Michael Novak didn't much like the DaVinci Code, notes Instapundit. Says Novak:
The one thing that really shocked me was the movie's underlying intention, stated several times with great clarity: the depth and passion of its anti-Christian, anti-monotheism craziness. To say the movie wishes actually to be the anti-Christ would only sound extravagant; still that is the constant and underlying message.
But later, he notes:
So The Da Vinci Code will not exactly be stating any new thesis that secular people don't already accept. What it may succeed in doing, however, is to make dramatically manifest the silliness, madness, and love of illusion in what being secular means, at least to these film makers. It is for this reason, perhaps, that so many secular critics have found this movie repellent. Although it seeks to mock Christians and Jews, it actually makes a purely secular view seem absolutely batty.
Novak is usually a relatively sane individual, but here he's as crazy as Jesse Jackson reviewing a white man's movie about Harlem. The assumption that the secularists come off bad by accident but the Catholics on purpose tells us how Novak feels about Hollywood, not what the story actually offers.

Those of us who read thrillers for fun, as opposed to for getting our Catholic sensibilities in a lather, will recognize most of the tricks of the trade in the DaVinci Code. One of the biggies is that friends turn out to be enemies, enemies turn out to be friends and there are bad guys on both sides to keep the heroes guessing. The DaVinci Code pits the dark forces of secularism against the dark forces of Opus Dei Catholicism and suggests to us that when the freaks who love ideas but care little for people start driving events, everything goes down the crapper and innocent people get their lives messed up in the tussle. Just the same as Jack Ryan dealing with corrupt bad guys at the CIA when he goes after drug lords in Patriot Games.

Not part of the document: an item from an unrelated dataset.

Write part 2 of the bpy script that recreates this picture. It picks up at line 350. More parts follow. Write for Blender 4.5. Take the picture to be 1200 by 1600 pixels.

We're avoiding spoilers for the six remaining people who don't know the story, but suffice to say that the ending offers more possibilities than suggested by Novak's shrill rant about variable truth. Robert Langdon, skeptic of Catholicism, can't shake the idea that God - indeed, Jesus - brought him through the most terrible night of his life, but all Novak can hear in Langdon's choosing to believe, rather than doing so of necessity, is Pontius Pilate asking "What is truth?" A decade and a half ago, I greatly admired Michael Novak's push to let people behind the Iron Curtain choose a life of faith over the godless Marxism into which they were being indoctrinated. But this former hero of spiritual freedom seems to have lost his sense and reason, so prepared was he to lead the charge to save the Catholic Church even before the opening sequence began.